** Exercise materials **
________________________

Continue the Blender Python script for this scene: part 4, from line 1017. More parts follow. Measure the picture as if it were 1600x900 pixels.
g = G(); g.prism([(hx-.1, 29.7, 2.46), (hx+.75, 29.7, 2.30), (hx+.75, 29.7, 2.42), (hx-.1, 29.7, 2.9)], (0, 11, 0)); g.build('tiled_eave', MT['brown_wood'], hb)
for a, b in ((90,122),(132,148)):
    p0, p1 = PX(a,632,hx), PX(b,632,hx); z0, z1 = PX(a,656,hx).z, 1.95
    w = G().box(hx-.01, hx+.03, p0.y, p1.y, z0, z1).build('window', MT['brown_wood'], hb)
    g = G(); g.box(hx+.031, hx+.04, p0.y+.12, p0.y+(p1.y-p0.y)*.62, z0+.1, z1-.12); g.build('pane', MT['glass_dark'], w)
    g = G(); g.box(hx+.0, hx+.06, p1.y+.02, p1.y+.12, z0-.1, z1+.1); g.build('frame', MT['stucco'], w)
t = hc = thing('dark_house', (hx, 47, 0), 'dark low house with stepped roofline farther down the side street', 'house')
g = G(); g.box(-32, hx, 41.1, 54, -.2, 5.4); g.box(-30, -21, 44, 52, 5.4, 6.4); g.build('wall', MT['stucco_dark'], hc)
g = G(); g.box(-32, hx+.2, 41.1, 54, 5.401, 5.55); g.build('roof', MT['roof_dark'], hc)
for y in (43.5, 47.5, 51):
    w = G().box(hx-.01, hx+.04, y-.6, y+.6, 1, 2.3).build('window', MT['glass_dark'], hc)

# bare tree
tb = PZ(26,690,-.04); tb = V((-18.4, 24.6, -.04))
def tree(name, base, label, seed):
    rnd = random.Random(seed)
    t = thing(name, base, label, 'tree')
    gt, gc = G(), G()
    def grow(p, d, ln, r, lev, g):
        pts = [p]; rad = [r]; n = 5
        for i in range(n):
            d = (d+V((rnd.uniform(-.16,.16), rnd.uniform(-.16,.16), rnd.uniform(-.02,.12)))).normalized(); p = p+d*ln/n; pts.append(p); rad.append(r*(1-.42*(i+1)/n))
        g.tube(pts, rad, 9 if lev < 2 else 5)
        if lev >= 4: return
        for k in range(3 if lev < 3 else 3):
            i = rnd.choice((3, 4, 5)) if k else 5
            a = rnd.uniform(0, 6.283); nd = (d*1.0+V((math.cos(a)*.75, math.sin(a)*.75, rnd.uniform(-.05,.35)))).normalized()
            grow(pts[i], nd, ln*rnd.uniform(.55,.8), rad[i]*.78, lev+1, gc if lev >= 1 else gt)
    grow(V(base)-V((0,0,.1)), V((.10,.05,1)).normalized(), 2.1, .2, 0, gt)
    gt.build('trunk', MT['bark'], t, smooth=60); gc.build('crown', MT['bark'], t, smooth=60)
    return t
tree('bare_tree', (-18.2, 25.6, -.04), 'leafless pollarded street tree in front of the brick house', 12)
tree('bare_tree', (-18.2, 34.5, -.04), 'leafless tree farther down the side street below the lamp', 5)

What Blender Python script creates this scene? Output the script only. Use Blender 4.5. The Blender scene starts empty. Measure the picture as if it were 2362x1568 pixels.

________________________

Repeat the material word for word from its opening line up to and including the line containing "2.3).build('window', MT['glass_dark'], hc)".

Continue the Blender Python script for this scene: part 4, from line 1017. More parts follow. Measure the picture as if it were 1600x900 pixels.
g = G(); g.prism([(hx-.1, 29.7, 2.46), (hx+.75, 29.7, 2.30), (hx+.75, 29.7, 2.42), (hx-.1, 29.7, 2.9)], (0, 11, 0)); g.build('tiled_eave', MT['brown_wood'], hb)
for a, b in ((90,122),(132,148)):
    p0, p1 = PX(a,632,hx), PX(b,632,hx); z0, z1 = PX(a,656,hx).z, 1.95
    w = G().box(hx-.01, hx+.03, p0.y, p1.y, z0, z1).build('window', MT['brown_wood'], hb)
    g = G(); g.box(hx+.031, hx+.04, p0.y+.12, p0.y+(p1.y-p0.y)*.62, z0+.1, z1-.12); g.build('pane', MT['glass_dark'], w)
    g = G(); g.box(hx+.0, hx+.06, p1.y+.02, p1.y+.12, z0-.1, z1+.1); g.build('frame', MT['stucco'], w)
t = hc = thing('dark_house', (hx, 47, 0), 'dark low house with stepped roofline farther down the side street', 'house')
g = G(); g.box(-32, hx, 41.1, 54, -.2, 5.4); g.box(-30, -21, 44, 52, 5.4, 6.4); g.build('wall', MT['stucco_dark'], hc)
g = G(); g.box(-32, hx+.2, 41.1, 54, 5.401, 5.55); g.build('roof', MT['roof_dark'], hc)
for y in (43.5, 47.5, 51):
    w = G().box(hx-.01, hx+.04, y-.6, y+.6, 1, 2.3).build('window', MT['glass_dark'], hc)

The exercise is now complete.